First, if you decide to commit to a person, commit fully. Don’t commit until you’re genuinely willing to. This will likely mean a lot of personal suffering. It is natural to want your partner to feel like an extension of yourself, to feel everything you feel. This search for unity is natural to our humanity, yet it is a much slower process than we would like. However, committing yourself to someone genuinely can be an unbelievably wonderful experience. When you can’t commit fully, you will see each problem as a roadblock, a potential reason to leave, or a burden upon yourself. With commitment every problem becomes a joint struggle, something that must be worked through. Every moment of pain and joy becomes shared.
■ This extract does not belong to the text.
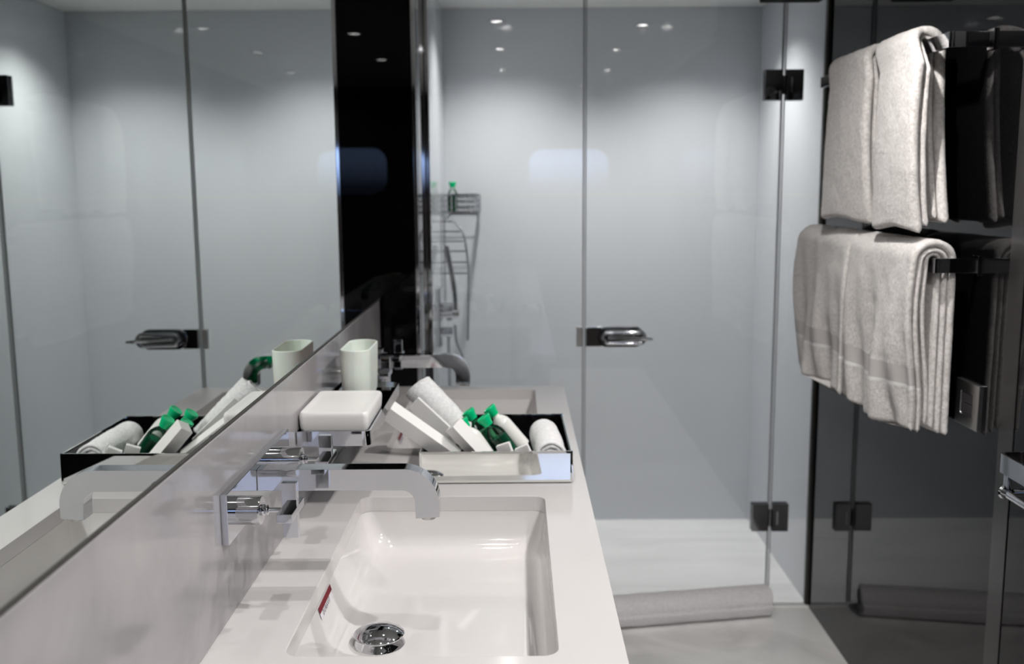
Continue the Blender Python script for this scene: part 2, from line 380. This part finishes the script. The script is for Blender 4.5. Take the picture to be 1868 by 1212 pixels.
# ------------------------------------------------------------------ taps
def tap(yc, label):
    t = thing('wall_tap', label, 'tap', (0.004,yc,1.005), group='wall-mounted chrome basin taps')
    obj('wall_plate', B(.004,.014,yc-.175,yc+.205,.967,1.042,bev=.0012,seg=2), M_chrome, t)
    # spout outline in XZ
    pts = [(.0145,.997),(.243,.997)]
    R1, R0 = .056, .021; cx_, cz_ = .241, .975
    for i in range(11):
        a = math.radians(90-90*i/10); pts.append((cx_+R0*math.cos(a), cz_+.0+R0*math.sin(a)+.0))
    pts = [(.0145,.997)] + [(.239+.021*math.cos(math.radians(90-9*i)), .976+.021*math.sin(math.radians(90-9*i))) for i in range(11)]
    pts += [(.2605,.951),(.2975,.953)]
    pts += [(.2975-.056+.056*math.cos(math.radians(3.75*i)), .975+.056*math.sin(math.radians(3.75*i))) for i in range(25)]
    pts += [(.0145,1.031)]
    obj('spout', prism(bmesh.new(), pts, yc-.0165, yc+.0165, 'XZ', bev=.0008), M_chrome, t)
    ae = bmesh.new(); cyl(ae, (.279,yc,.9525), (.279,yc,.946), .0125, .0115, 28, bev=.0008); obj('aerator', ae, M_brushed, t)
    for s, dy in ((0,-.135),(1,.135)):
        yh = yc+dy; zh = 1.006
        h = obj('handle_base', lathe(bmesh.new(), [(0,0),(.021,0),(.021,.036),(.0205,.0375),(.019,.038),(0,.038)], (.014,yh,zh), (1,0,0), 48), M_chrome, t)
        stem = lathe(bmesh.new(), [(0,0),(.0078,0),(.0085,.002),(.0078,.004),(.0055,.005),(.0072,.007),(.0072,.0085),(.0036,.010),(.0036,.050),(0,.050)], (.052,yh,zh), (1,0,0), 28)
        obj('stem', stem, M_chrome, t)
        c = bmesh.new()
        box(c, .082,.104, yh-.0065,yh+.0065, zh-.040,zh+.042, bev=.0009)
        box(c, .0818,.1042, yh-.040,yh+.040, zh-.0065,zh+.0065, bev=.0009)
        obj('cross_handle', c, M_chrome, t)
    return t
tap(1.507, 'near chrome wall tap with flat curved spout over the closer basin')
tap(2.561, 'far chrome wall tap, its spout over the basin by the black panel')
# ------------------------------------------------------------------ wall holder with soap dish and tumbler
h = thing('accessory_holder', 'chrome flat-bar hoop on the splashback carrying the white dish and tumbler', 'holder', (.004,2.05,1.0))
def hoop(bm, x0, x1, y0, y1, z0, z1, t_, r):
    o = [p for p in rrect(x0-.02, x1, y0, y1, r, 8)]; 
    ii = rrect(x0-.02+t_, x1-t_, y0+t_, y1-t_, r-t_, 8)
    o = [(max(x,x0),y) for x,y in o]; ii = [(max(x,x0),y) for x,y in ii]
    L = [[(x,y,z0) for x,y in o],[(x,y,z1) for x,y in o],[(x,y,z1) for x,y in ii],[(x,y,z0) for x,y in ii]]
    loft(bm, L+[L[0]]); return bm
obj('frame', hoop(bmesh.new(), .006,.144,1.808,2.285,.984,1.012,.004,.016), M_chrome, h)
for y in (1.825,2.22): obj('mount', B(.004,.012,y,y+.045,.978,.9985,bev=.001), M_chrome, h)
obj('shelf', B(.008,.1395,1.8125,2.2805,1.002,1.006), M_chrome, h)
def softbox(bm, x0,x1,y0,y1, zs, r=.014):
    """zs: list of (z, inset)"""
    loft(bm, [[(x,y,z) for x,y in rrect(x0+i,x1-i,y0+i,y1-i,max(r-i*.4,.002),7)] for z,i in zs], cap0=True, cap1=True); return bm
sd = softbox(bmesh.new(), .0055,.138,1.826,2.035, [(1.0065,.006),(1.0085,.003),(1.014,.0015),(1.034,0),(1.040,.0008),(1.0435,.003),(1.0445,.0065),(1.043,.012),(1.0425,.02)], r=.010)
tag(pivot(obj('soap_dish', sd, M_dish)), 'white rounded rectangular soap dish in the chrome holder, in front of the tumbler', 'soap dish')
def tumbler():
    x0,x1,y0,y1 = .040,.106,2.066,2.235; zb = 1.0065
    out = [(zb,.012),(zb+.003,.006),(zb+.012,.003),(zb+.06,.0012),(zb+.112,0),(zb+.1145,.0006),(zb+.1155,.002),(zb+.1145,.0036),(zb+.11,.0042),(zb+.05,.006),(zb+.012,.009),(zb+.009,.014)]
    return loft(bmesh.new(), [[(x,y,z) for x,y in rrect(x0+i,x1-i,y0+i,y1-i,max(.031-i*.5,.006),9)] for z,i in out], cap0=True, cap1=True)
tag(pivot(obj('tumbler', tumbler(), M_tumbler)), 'milky white square-rounded bathroom tumbler behind the soap dish', 'tumbler')
# ------------------------------------------------------------------ cloth
def sheet(path, width, thick, amp=.0012, freq=170, wave=None, seed=0, du=.004, round_ends=True, axis='Y', origin=(0,0,0), band=None, edge_r=None):
    """solid strip: 2D path (a,b) swept across 'width' along the third axis. returns verts, faces, mats"""
    P = [Vector((a,b,0)) for a,b in path]
    d = [0]
    for p, q in zip(P, P[1:]): d.append(d[-1]+(q-p).length)
    n = max(8, int(d[-1]/du)); pts = []; k = 0
    for i in range(n+1):
        s = d[-1]*i/n
        while k < len(P)-2 and d[k+1] < s: k += 1
        t_ = (s-d[k])/max(d[k+1]-d[k],1e-9); pts.append(P[k].lerp(P[k+1], min(max(t_,0),1)))
    m = max(6, int(width/du)); h_ = thick/2
    # ring profile: (y, n)
    nr = 7; ring_ = []
    er = edge_r or h_
    ys = [-width/2+er + (width-2*er)*j/m for j in range(m+1)]
    for y in ys: ring_.append((y, h_))
    for j in range(1, nr): a = math.pi/2 - math.pi*j/nr; ring_.append((width/2-er+er*math.cos(a), h_*math.sin(a)))
    for y in reversed(ys): ring_.append((y, -h_))
    for j in range(1, nr): a = -math.pi/2 - math.pi*j/nr; ring_.append((-width/2+er+er*math.cos(a), h_*math.sin(a)))
    R = len(ring_); V = []; F = []; mats = []
    so = Vector((seed*3.7, seed*1.3, seed*7.1))
    L = d[-1]
    for i, p in enumerate(pts):
        t_ = (pts[min(i+1,n)]-pts[max(i-1,0)]).normalized(); nn = Vector((-t_.y, t_.x, 0)); s = L*i/n
        e = min(s, L-s); sc_ = math.sqrt(max(0, 1-(1-min(e/h_,1))**2)) if round_ends else 1
        sc_ = max(sc_, .12)
        for y, hn in ring_:
            a = p + nn*hn*sc_; q = Vector((a.x, y, a.y)) if True else None
            if wave: q += Vector(wave(q, y, s, L, hn))
            if amp:
                N = Vector((nn.x, 0, nn.y))*(1 if hn >= 0 else -1)
                if abs(y) > width/2-er*.6: N = Vector((0, 1 if y > 0 else -1, 0))
                v_ = noise.noise(q*freq*1.4+so)*amp*.8 + noise.noise(q*22+so)*amp*1.3
                if band and band(s, L): v_ *= .12
                q += N*v_
            V.append(q)
    for i in range(n):
        b_ = 0
        if band: b_ = band((i+.5)/n*L, L) or 0
        for j in range(R):
            F.append((i*R+j, i*R+(j+1)%R, (i+1)*R+(j+1)%R, (i+1)*R+j)); mats.append(b_)
    F.append(tuple(range(R))[::-1]); F.append(tuple(n*R+j for j in range(R))); mats += [0,0]
    return V, F, mats
def cloth(name, sheets, mats, mtx=None, parent=None):
    V = []; F = []; MI = []
    for v_, f_, m_ in sheets:
        o_ = len(V); V += v_; F += [tuple(a+o_ for a in q) for q in f_]; MI += m_
    if mtx: V = [mtx @ p for p in V]
    me = bpy.data.meshes.new(name); me.from_pydata([tuple(p) for p in V], [], F)
    for m in mats: me.materials.append(m)
    me.polygons.foreach_set('material_index', MI); me.polygons.foreach_set('use_smooth', [True]*len(F)); me.update()
    o = bpy.data.objects.new(name, me); link(o, parent); 
    return o
def drape_path(xb, zb, hw, top, zback, zfront, bulge=0, tw=None):
    """from back bottom, up, over the bar, down the front"""
    pts = []; xf, xk = xb-hw, xb+(tw or hw); c = (xf+xk)/2; hw_ = (xk-xf)/2
    zs = top-hw_*.95
    for i in range(13): pts.append((xk, zback+(zs-zback)*i/12))
    for i in range(1, 20):
        a = math.pi*i/20; pts.append((c+hw_*math.cos(a), zs+hw_*.95*math.sin(a)))
    for i in range(25):
        f = i/24; z = zs+(zfront-zs)*f; pts.append((xf-bulge*math.sin(math.pi*min(f*1.0,1))*1.0, z))
    return pts
XBAR = 1.345
# upper towels: folded into long narrow strips
def upper(y0, y1, seed, zf, zk, label, flare=0, twist=0):
    yc = (y0+y1)/2; W_ = y1-y0
    def wave(q, y, s, L, hn):
        f = max(0, (s-L*.5)/(L*.5)); g = max(0, (L*.5-s)/(L*.5)); v_ = y/(W_/2)
        low = f**3
        return (-.010*f*math.sin(v_*1.6+seed)+.012*low*(-v_), -.080*twist*min(1,f*5) -.01*low*twist + y*(-.04*math.sin(f*2.6)) - .07*g*g*twist, .006*math.sin(v_*3+seed)*low)
    s1 = sheet(drape_path(XBAR,0,.036,1.806,zk,zf,.008,.036), W_, .024, .0016, 150, wave, seed, .0042, edge_r=.014)
    s2 = sheet(drape_path(XBAR,0,.0165,1.794,zk+.010,zf+.014,.004,.015), W_-.014, .012, .0012, 150, wave, seed+5, .0055)
    o = cloth('hand_towel', [s1,s2], [M_terry], Matrix.Translation((0,yc,0))); pivot(o)
    return tag(o, label, 'towel', 'folded towels on the upper rail')
upper(2.580, 2.880, 1, 1.372, 1.39, 'far narrow folded cream towel on the upper rail, nearest the shower glass', twist=.6)
upper(2.298, 2.535, 2, 1.362, 1.378, 'near narrow folded cream towel on the upper rail, beside the bare rail end', twist=1)
def lower(y0, y1, seed, zf, zk, label, top):
    yc = (y0+y1)/2; W_ = y1-y0
    def wave(q, y, s, L, hn):
        f = max(0, (s-L*.52)/(L*.48)); g = max(0, (L*.48-s)/(L*.48)); v_ = y/W_; z_ = q.z
        r_ = f**1.3
        return (.015*r_*math.sin(v_*11+seed*2.1+z_*4)+.008*r_*math.sin(v_*26+seed-z_*9) + .004*math.sin(v_*7+z_*14+seed)*min(1,f*4) - .006*g*math.sin(v_*14), -.012*r_*v_, .010*r_*math.sin(v_*5+seed)+.012*v_*r_)
    def band(s, L):
        e = L-s
        if .098 < e < .106: return 2
        if .106 <= e < .148: return 1
        return 0
    s1 = sheet(drape_path(XBAR,0,.043,top,zk,zf,.006,.043), W_, .017, .0016, 150, wave, seed, .0042, band=band, edge_r=.011)
    s2 = sheet(drape_path(XBAR,0,.0275,top-.016,zk+.004,zf-.004,.005,.0275), W_-.004, .012, .0014, 150, wave, seed, .0052, band=band, edge_r=.010)
    s3 = sheet(drape_path(XBAR,0,.0140,top-.0245,zk+.012,zf+.012,.002,.0140), W_-.012, .010, .001, 150, wave, seed, .007, edge_r=.007)
    o = cloth('bath_towel', [s1,s2,s3], [M_terry,M_band,M_stripe], Matrix.Translation((0,yc,0))); pivot(o)
    return tag(o, label, 'towel', 'bath towels on the lower rail')
lower(2.612, 3.085, 3, .905, .93, 'far cream bath towel with woven band on the lower rail, beside the shower glass', 1.335)
lower(2.190, 2.600, 4, .905, .90, 'near cream bath towel with woven band hanging widest on the lower rail', 1.335)
def rail(z, y0, y1, label):
    t = thing('towel_rail', label, 'towel rail', (XR,(y0+y1)/2,z), group='flat chrome towel rails on the black wall')
    obj('bar', B(XBAR-.005,XBAR+.005,y0,y1,z-.0165,z+.0165,bev=.0012), M_chrome, t)
    for ya in (y0, y1-.010):
        obj('arm', B(XBAR+.005,XR,ya,ya+.010,z-.0165,z+.0165,bev=.0012), M_chrome, t)
        obj('wall_plate', B(XR-.006,XR,ya-.010,ya+.020,z-.022,z+.022,bev=.001), M_chrome_dark, t)
rail(1.768, 2.168, 3.062, 'upper flat chrome towel rail holding the two narrow towels')
rail(1.286, 2.176, 3.125, 'lower flat chrome towel rail holding the wide bath towels')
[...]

Secondly, make your own list of foundations and check them as soon as you can. Be open about what you want. It’s better to be upfront than it is to spend years with someone who ultimately isn’t a good partner for you. When someone is honest about their intentions, it lets both of you take yourselves much more seriously. If you’re looking for someone you can commit to, it’s much easier to rule people out early than to try to push aside all better judgement while you allow attachments to form. Just make sure you rule people out for the right reasons.
In all of this, be honest with yourself. Surround yourself with friends whose judgement you trust. Look seriously at what you want in your life, and seek it persistently. If you find someone who can help you seek this, then by all means marry them.